Tell me a little about yourself.

I design book covers, and paint and draw. Designing books is a great job, but holding a brush or pencil and facing a blank surface is one of the most absorbing things I can think of.

What is the concept of your work? How have you realised the fact everything changes in your work?

This show is titled Everything Changes – a crucial Buddhist saying. Personal themes are something that artists search for, but mainly themes come to you because of the life you have lived. As I say in my artist’s statement: ‘… freedom is achieved when we discover the art that comes of personal necessity. When we grasp what we need to make we are released from convention, from fashion, from dogma, from self-consciousness. Then we are free to make the marks drawn from the deep well within.’

How have you changed? As an artist…as a person… even since you made the work?

For the artist, making new work is the engine. Because new work comes out of older work, and the cycle goes on. The work changes and how you feel about yourself and the art changes. It goes up, it goes down!

How much of your Buddhist philosophy makes its way into your work?

Let me be clear: I’m not a practising Buddhist. I grew up in an atmospheric mix of Daoism, Buddhism and paganism. I’ve read enough Buddhist texts to suit me – as Huineng, the Sixth Patriarch of Chan, might say, if you ‘get it’ you don’t have to keep listening to long sermons or talk about it. My paintings may well say more about my real ‘philosophy’ than I could in words.

I’m interested in the choices artists make when they work. Do you have a clear idea of your intention when you start how do you know when to stop? What’s the process for you?

Sometimes I start with an idea, say, a Chinese character. But I also accumulate sheets of random marks – like automatism – and at certain points I will paint over it in a rush, not knowing what will happen. Nobody really knows how to stop – but I stop when the rush of energy ends. There are many more pictures destroyed than kept!

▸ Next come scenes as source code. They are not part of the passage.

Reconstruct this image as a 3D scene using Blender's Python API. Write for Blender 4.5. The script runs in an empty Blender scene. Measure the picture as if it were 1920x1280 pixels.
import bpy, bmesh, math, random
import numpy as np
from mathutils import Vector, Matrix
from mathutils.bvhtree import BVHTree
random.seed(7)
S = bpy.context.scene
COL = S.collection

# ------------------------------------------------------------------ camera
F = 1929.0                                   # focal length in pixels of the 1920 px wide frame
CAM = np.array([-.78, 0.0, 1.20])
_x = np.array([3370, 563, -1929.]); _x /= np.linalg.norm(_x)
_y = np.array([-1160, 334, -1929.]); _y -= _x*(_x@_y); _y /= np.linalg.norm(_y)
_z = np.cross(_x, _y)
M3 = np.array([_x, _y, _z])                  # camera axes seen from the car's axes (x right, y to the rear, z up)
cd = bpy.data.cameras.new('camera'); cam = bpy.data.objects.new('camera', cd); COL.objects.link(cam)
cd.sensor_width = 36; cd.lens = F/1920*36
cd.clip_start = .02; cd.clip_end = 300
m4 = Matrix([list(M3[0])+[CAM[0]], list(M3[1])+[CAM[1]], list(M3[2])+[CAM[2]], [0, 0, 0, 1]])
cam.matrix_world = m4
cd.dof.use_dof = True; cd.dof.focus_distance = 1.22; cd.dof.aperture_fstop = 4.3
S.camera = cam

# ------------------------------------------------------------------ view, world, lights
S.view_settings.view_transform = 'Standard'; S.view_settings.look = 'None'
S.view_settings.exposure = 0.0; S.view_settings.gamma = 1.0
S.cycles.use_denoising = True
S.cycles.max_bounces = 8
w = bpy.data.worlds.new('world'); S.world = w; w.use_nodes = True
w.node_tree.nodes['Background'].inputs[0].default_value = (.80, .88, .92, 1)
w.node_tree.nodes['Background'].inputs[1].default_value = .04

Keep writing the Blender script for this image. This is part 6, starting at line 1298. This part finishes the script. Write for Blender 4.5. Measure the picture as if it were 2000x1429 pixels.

What will people expect from this show?

Painting! Painting as a contemporary form is not dead. There are many pieces riffing off the ancient tradition of calligraphic abstraction. I have also reworked a Northern Song Dynasty scroll, Rivers and Mountains Without End, into a set of brightly coloured drawings. There are reinvented Chinese scrolls, hanging two metres long; these combine digital processes and hand colouring.

What will you be covering in the artist talk?

It will be a Walking Conversation with the curator. We will walk around the room and he will ask me about various pictures. I hope the audience asks questions too! I should add that I’m doing a design workshop the next day, Sunday 3 June, in association with the Byron Writers Festival: Zen and the Art of Cover Design with WH Chong. Please note: I didn’t pick that title!

The exhibition is on show now until 13 June at Lone Goat Gallery and opens with a talk by Chong on 2 June at 6pm.